It may also be deadly.

That's according to an accident-reconstruction expert working for the defense in a Colorado criminal case. The expert has reportedly opined that the "new-car fumes" emitted from a newly bought 2010 Mercedes may have contributed to an accident in which a driver allegedly dozed off and struck a cyclist. "Harmful and noxious gases emitted from the upholstery," wrote the expert, "can infiltrate the driver's compartment and potentially alter the driver." That makes it sound like they might turn him into the Incredible Hulk, which would certainly be bad (talk about road rage), but probably the expert meant that they could potentially alter the driver's consciousness. (Also, you can't "infiltrate" something unless you were outside it to begin with, I don't think, but I'll let that one go.)

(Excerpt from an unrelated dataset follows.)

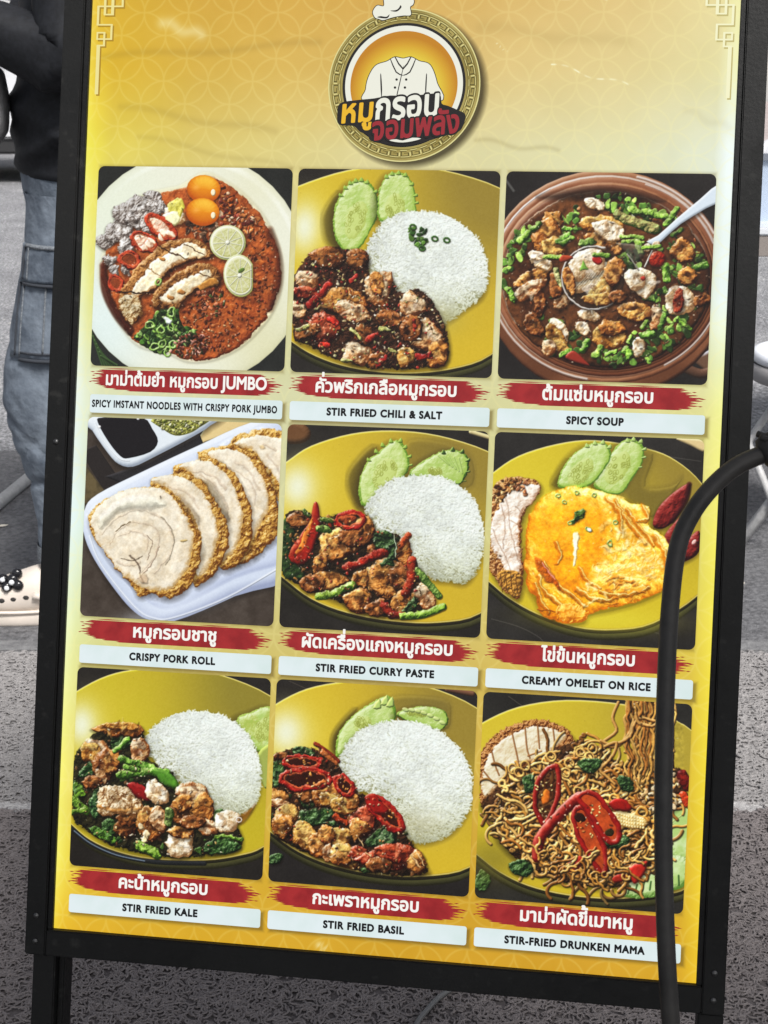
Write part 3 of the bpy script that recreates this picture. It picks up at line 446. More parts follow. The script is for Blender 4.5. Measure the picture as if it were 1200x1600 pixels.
def photo_omelet():
    s = Canvas(750, 670, 1110, 2, 1, (46, 43, 40))
    for p in ([(60, 990), (200, 1030), (300, 1080), (330, 1110)], [(870, 130), (1150, 170)], [(760, 1030), (1000, 1080)]): s.line(p, 4, (110, 106, 100), al=.5)
    s.blob([(1020, 50), (1170, 60), (1170, 120), (1100, 90)], (222, 196, 140), edge=6)
    plate(s, [(-160, 450), (-50, 330), (65, 235), (200, 147), (400, 85), (600, 65), (870, 108), (1020, 170), (1155, 290), (1260, 480)], [(-150, 640), (40, 786), (150, 876), (300, 960), (500, 1028), (700, 1042), (900, 1008), (1130, 866), (1250, 700)], hl=None, yel=(214, 190, 40))
    s.glow(640, 990, 300, 60, (226, 212, 60), .6)
    s.blob([(750, 130), (900, 130), (860, 300), (1000, 300), (1050, 260), (900, 460), (740, 340)], (110, 96, 40), al=.7, soft=12)
    s.blob([(370, 290), (400, 230), (460, 160), (460, 300)], (110, 96, 20), al=.6, soft=9)
    cucumber(s, [(720, 80), (790, 55), (850, 90), (850, 160), (800, 250), (730, 340), (640, 330), (590, 290), (640, 200)], (715, 205, 55, 95, 33))
    cucumber(s, [(540, 95), (620, 70), (670, 90), (680, 150), (640, 220), (580, 290), (480, 310), (405, 300), (420, 230), (470, 150)], (525, 225, 50, 85, 40), (206, 224, 150))
    for x, y, a in [(770, 58, -1.8), (800, 52, -1.5), (835, 62, -1), (852, 100, -.4), (850, 140, .1), (830, 190, .3), (560, 85, -2), (600, 72, -1.7), (640, 68, -1.4), (672, 90, -.9)]:
        s.blob([(x - 14, y + 12), (x + 13 * math.cos(a), y + 13 * math.sin(a)), (x + 14, y + 14)], (176, 206, 110), smooth=2, edge=4, hi=(220, 240, 160))
    # dried chillies
    for p in ([(900, 500), (930, 410), (1010, 330), (1090, 285), (1080, 360), (1020, 470), (950, 520)], [(960, 560), (1020, 480), (1090, 420), (1100, 480), (1030, 580), (990, 610)], [(1000, 680), (1060, 600), (1140, 530), (1140, 640), (1070, 690), (1010, 700)]):
        s.blob(p, (118, 28, 26), edge=12, lo=(40, 6, 8), hi=(186, 70, 60), tex=1.6, tk=12, mot=.7, mk=12, mc=(146, 44, 38), spec=.35, shadow=(-2, 5, 7, .6))
    s.line([(1090, 290), (1070, 380), (1000, 480)], 26, (52, 10, 14), al=.8, soft=2)
    s.blob(ell(1115, 590, 16, 10, -50), (240, 180, 170), edge=3)
    # pork slab
    s.blob([(60, 330), (110, 265), (190, 250), (290, 270), (315, 320), (260, 400), (220, 480), (215, 600), (225, 740), (210, 870), (170, 880), (90, 800), (45, 700), (50, 500)], (176, 112, 52), edge=10, lo=(90, 40, 14), hi=(232, 180, 110), tex=3, tk=6, rough=3, mot=1, mk=12, mc=(206, 150, 80), shadow=(3, 5, 8, .6), spec=.4)
    s.blob([(90, 420), (150, 330), (230, 290), (310, 300), (280, 370), (220, 450), (200, 560), (215, 700), (190, 780), (130, 740), (60, 600), (55, 500)], (240, 230, 214), edge=9, lo=(180, 136, 104), hi=(250, 248, 244), tex=2.5, tk=24, rough=2.5, mot=.6, mk=24, mc=(222, 204, 184))
    for p in ([(140, 360), (150, 480), (180, 620), (210, 720)], [(60, 520), (110, 620), (160, 740)], [(180, 400), (230, 450)], [(110, 400), (130, 520), (120, 620)], [(150, 480), (210, 500)], [(180, 620), (215, 610)]): s.line(p, 5, (160, 120, 92), al=.65, soft=1.2)
    bits(s, [(60, 330), (110, 265), (190, 255), (240, 300), (160, 330), (90, 410)], 60, [(150, 96, 40), (226, 176, 110), (96, 50, 20)], 6, 14); bits(s, [(190, 270), (260, 280), (240, 350), (200, 320)], 24, [(150, 80, 40), (206, 130, 80)], 6, 12)
    s.blob([(90, 760), (150, 740), (215, 770), (205, 860), (170, 875), (120, 820)], (190, 130, 50), edge=6, tex=2.5, tk=6); 
    for x in (110, 135, 160, 185): s.line([(x, 760), (x + 8, 850)], 5, (96, 54, 16), al=.8)
    # omelet
    om = [(250, 480), (300, 380), (400, 320), (520, 295), (640, 330), (740, 360), (850, 395), (885, 430), (880, 500), (950, 550), (990, 650), (1000, 760), (960, 830), (840, 890), (700, 930), (570, 960), (540, 1000), (440, 1010), (330, 970), (290, 890), (240, 800), (235, 650)]
    s.blob([(x, y + 16) for x, y in om], (90, 66, 10), al=.65, soft=10)
    s.blob(om, (238, 172, 44), edge=24, lo=(190, 108, 14), hi=(252, 222, 120), tex=5, tk=60, rough=4, rk=24, mot=1.0, mk=60, mc=(240, 196, 86), spec=.4, sp=10, lx=.35, ly=-.55)
    s.blob([(300, 400), (450, 350), (640, 400), (660, 520), (640, 700), (560, 800), (430, 830), (300, 640), (270, 500)], (240, 160, 26), edge=40, lo=(214, 128, 10), hi=(248, 190, 70), tex=4, tk=60, al=.75, soft=14)
    s.blob([(660, 380), (760, 420), (840, 540), (940, 620), (960, 740), (820, 850), (620, 840), (600, 740), (760, 640), (700, 500)], (242, 202, 100), edge=20, lo=(222, 158, 50), hi=(252, 236, 170), tex=7, tk=24, al=.75, soft=10, rough=8, rk=24, mot=1, mk=12, mc=(230, 180, 84))
    for p, w in [([(700, 380), (760, 480), (860, 600)], 14), ([(760, 420), (830, 520), (900, 600)], 12), ([(660, 360), (720, 440), (740, 540)], 12), ([(300, 760), (340, 850), (420, 920), (440, 980)], 18), ([(330, 700), (400, 810), (470, 860), (540, 920)], 16), ([(280, 800), (310, 880), (360, 960)], 14), ([(500, 830), (600, 890), (700, 880)], 18), ([(520, 720), (560, 790), (620, 830)], 12), ([(620, 850), (760, 870), (880, 830)], 14), ([(400, 590), (420, 650), (400, 700)], 12), ([(840, 400), (870, 470), (820, 480)], 14), ([(900, 560), (960, 640), (970, 720)], 14)]:
        s.line(p, w + 12, (186, 104, 14), al=.8, soft=2.5); s.line([(x + 5, y - 4) for x, y in p], w * .6, (250, 226, 150), al=.8, soft=1.5)
    for q in s.inside([(640, 480), (800, 560), (940, 640), (940, 800), (700, 890), (500, 920), (560, 760)], 90):
        r = RN.uniform(8, 24); a = RN.uniform(0, 180); s.blob(lump(q[0], q[1], r, r * .5, a, .3, 8), (252, 238, 180), edge=4, al=RN.uniform(.2, .6), soft=2.5)
    for q in s.inside([(660, 760), (900, 790), (880, 860), (660, 930)], 40): s.blob(lump(q[0], q[1], 16, 8, 0, .3, 7), (206, 120, 40), edge=4, al=.55, soft=1.2)
    s.blob([(285, 690), (310, 680), (400, 790), (420, 850), (360, 800), (300, 740)], (176, 84, 22), edge=6, soft=2.5, tex=2, al=.8); s.line([(320, 700), (390, 790)], 8, (224, 150, 130))
    s.blob([(490, 560), (510, 545), (522, 570), (503, 640), (508, 700), (490, 712), (482, 640)], (254, 248, 216), edge=4, soft=1.8, al=.9)
    s.line([(300, 940), (400, 960), (410, 1000)], 8, (170, 96, 20)); s.blob(ell(480, 960, 84, 48, 5), (226, 160, 60), edge=14, hi=(250, 210, 120), lo=(170, 96, 20), tex=3, tk=24, rough=3)
    leaf(s, [(490, 440), (530, 415), (560, 425), (540, 460), (500, 490)], (90, 96, 40)); leaf(s, [(470, 480), (500, 465), (490, 500)], (60, 100, 50))
    for x, y in [(408, 352), (440, 385), (600, 350), (510, 330), (570, 522), (560, 520), (705, 490), (468, 495), (672, 596)]: s.line(ell(x, y, 13, 11, 0, 8), 8, (150, 176, 90), smooth=0, closed=True, hi=(226, 240, 200), shadow=.3)
    s.blob(ell(572, 524, 12, 10), (246, 250, 240), edge=3)
    s.finish(om, 2.2, .10, 60, 0, con=.45, sat=1.0); s.finish([(60, 330), (190, 250), (315, 300), (230, 480), (225, 740), (180, 880), (45, 720)], 1.5, .07, 10, 8)
    return s.done()

def photo_kale():
    s = Canvas(100, 1030, 430, 0, 2, (38, 34, 30))
    plate(s, [(-180, 430), (-60, 290), (75, 185), (250, 97), (440, 60), (700, 66), (900, 95), (1170, 210), (1330, 380)], [(-150, 760), (40, 930), (150, 1020), (300, 1086), (500, 1128), (800, 1136), (1000, 1108), (1135, 1060), (1330, 900)], hl=(120, 370, 80, 110), yel=(196, 178, 36), dark=(134, 122, 50))
    s.line([(40, 960), (150, 1046), (300, 1110), (520, 1152), (800, 1160)], 26, (34, 36, 40), al=.9); s.line([(60, 975), (160, 1050), (300, 1112), (460, 1146)], 7, (130, 150, 170), al=.8)
    cucumber(s, [(980, 350), (1060, 300), (1170, 265), (1230, 330), (1220, 480), (1100, 520)], (1130, 400, 50, 70, 20), (176, 190, 90), (150, 170, 70)); s.blob([(1100, 540), (1220, 480), (1230, 700), (1140, 730)], (160, 172, 84), edge=8)
    rice(s, [(462, 500), (500, 400), (580, 340), (680, 300), (780, 295), (900, 320), (1000, 380), (1080, 490), (1115, 620), (1110, 760), (1060, 850), (960, 890), (880, 880), (800, 800), (660, 700), (540, 600)], 1800)
    s.blob([(960, 920), (1060, 850), (1090, 820), (1060, 890), (1010, 940)], (120, 60, 20), al=.6, soft=4)
    pile = [(60, 560), (120, 480), (220, 400), (440, 400), (470, 560), (620, 640), (650, 730), (800, 740), (830, 840), (960, 920), (1010, 1020), (960, 1090), (700, 1125), (500, 1110), (280, 1060), (130, 970), (50, 880)]
    s.blob(pile, (44, 40, 20), edge=12, lo=(18, 16, 8), tex=3, tk=12, rough=3, shadow=(4, 6, 8, .6))
    bits(s, pile, 130, [(40, 70, 24), (90, 56, 30), (64, 96, 34), (120, 84, 50)], 7, 18)
    for p, c in [([(80, 640), (150, 580), (210, 570), (170, 650), (100, 670)], (30, 64, 30)), ([(270, 440), (370, 430), (380, 500), (290, 520)], (24, 44, 20)), ([(140, 800), (200, 740), (190, 900), (150, 880)], (36, 70, 40)), ([(220, 920), (290, 910), (300, 990), (240, 1000)], (50, 84, 36)), ([(800, 1060), (900, 1010), (1010, 1060), (960, 1100), (820, 1110)], (36, 66, 26)), ([(740, 1080), (780, 1060), (780, 1120)], (110, 150, 50)), ([(840, 870), (900, 850), (920, 920), (860, 930)], (90, 110, 60))]: leaf(s, p, c)
    leaf(s, [(140, 955), (200, 950), (290, 1020), (280, 1045), (180, 1000)], (116, 176, 44)); leaf(s, [(55, 700), (100, 720), (120, 780), (60, 790)], (130, 180, 40)); bean(s, [(50, 800), (100, 840), (130, 870)], 50, (104, 150, 40)); bean(s, [(50, 870), (120, 860)], 36, (110, 156, 40))
    for a in [(310, 400, 140, 40, 2, 'fried'), (330, 380, 90, 24, 4, 'gold'), (170, 510, 80, 60, 30, 'pale'), (150, 520, 60, 50, 0, 'gold'), (250, 600, 60, 90, 15, 'dark'), (270, 590, 46, 70, 15, 'fried'), (210, 660, 30, 44, -40, 'pale'), (430, 520, 50, 60, 0, 'pale'), (160, 700, 50, 40, 0, 'dark'), (340, 970, 60, 60, 0, 'dark'), (370, 900, 60, 50, 0, 'dark')]: chunk(s, *a)
    bean(s, [(330, 570), (420, 590), (500, 620), (590, 640)], 44, (96, 150, 50)); bean(s, [(320, 655), (440, 640), (520, 640), (600, 690), (640, 730)], 56, (90, 150, 44)); bean(s, [(290, 520), (330, 490), (365, 460)], 34, (96, 150, 50)); bean(s, [(350, 610), (420, 620)], 30, (110, 160, 60))
    s.blob([(500, 620), (600, 640), (650, 700), (640, 740), (560, 700)], (84, 140, 40), edge=10, hi=(150, 200, 90))
    s.blob([(200, 730), (320, 715), (420, 750), (450, 820), (420, 870), (300, 880), (200, 880), (195, 800)], (206, 178, 134), edge=10, lo=(110, 66, 30), hi=(244, 232, 206), tex=3.5, tk=12, rough=2, shadow=(2, 5, 6, .6), mot=.8, mk=12, mc=(176, 140, 90)); s.line([(200, 830), (300, 860), (430, 850)], 20, (196, 130, 60), al=.7, soft=3)
    for p in ([(240, 740), (250, 820)], [(300, 740), (330, 800), (380, 830)], [(360, 750), (350, 790)]): s.line(p, 8, (140, 100, 60), al=.7)
    s.blob([(360, 710), (400, 700), (470, 740), (505, 790), (470, 810), (400, 770)], (150, 24, 24), edge=9, hi=(226, 90, 80), spec=.7, shadow=(2, 3, 4, .6))
    for a in [(530, 760, 66, 56, 30, 'white'), (490, 930, 80, 110, -10, 'fried'), (540, 920, 44, 70, -10, 'pale'), (660, 1040, 80, 80, 0, 'white'), (670, 980, 66, 34, 0, 'fried'), (730, 760, 90, 50, 0, 'pale'), (690, 850, 70, 90, 0, 'dark'), (790, 850, 60, 90, 5, 'fried'), (680, 810, 60, 50, 0, 'fried'), (820, 960, 60, 40, 0, 'pale'), (930, 930, 60, 60, 30, 'white'), (740, 930, 60, 40, 0, 'dark')]: chunk(s, *a)
    for x, y in [(440, 950), (465, 990), (450, 1020)]: s.blob(lump(x, y, 18, 20), (240, 214, 160), edge=4, shadow=(1, 2, 2, .5))
    bean(s, [(430, 1060), (480, 1080), (530, 1110)], 60, (120, 160, 50)); bean(s, [(600, 870), (600, 930)], 50, (110, 130, 70)); bean(s, [(860, 1010), (940, 1010), (1010, 1020)], 24, (104, 150, 44))
    s.line(ell(995, 912, 16, 14, 0, 8), 7, (240, 220, 206), smooth=0, closed=True)
    bits(s, pile, 80, [(236, 210, 170), (150, 90, 50), (226, 160, 90)], 4, 9, .7)
    s.finish(pile, 1.8, .15, 150, 60)
    return s.done()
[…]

To be fair, it appears from this report that the defendant's attorneys did not actually blame the accident on new-car fumes. The fumes might have contributed, one was quoted as saying, but "there's no scientific evidence for that." That candor might be partly because they had another mitigating factor to work with, since their client has a sleep disorder.  "Once we found out that he suffers from sleep apnea," the attorney said, "we were confident that was the cause." Or were at least confident it would be a better argument.

Turns out there is, in fact, at least some evidencesome Internet evidence, anyway — that new cars can give off significant levels of "volatile organic compounds" emitted from paint, vinyl, plastic, and other materials used to make the car. As you would expect, these levels are highest when the car is new, and decline over time. (The defendant in this case reportedly had owned the car for about a month.) According to this 2005 story, Japanese automakers took steps to reduce VOC levels years ago, and it's possible that other manufacturers have as well (or not). These sources express some concern about the long-term effects of VOCs, but don't seem to say anything about whether they could cause you to run over somebody.

According to the Vail Daily, "Calls to Mercedes Benz USA in New Jersey about their new car smell were not returned by deadline."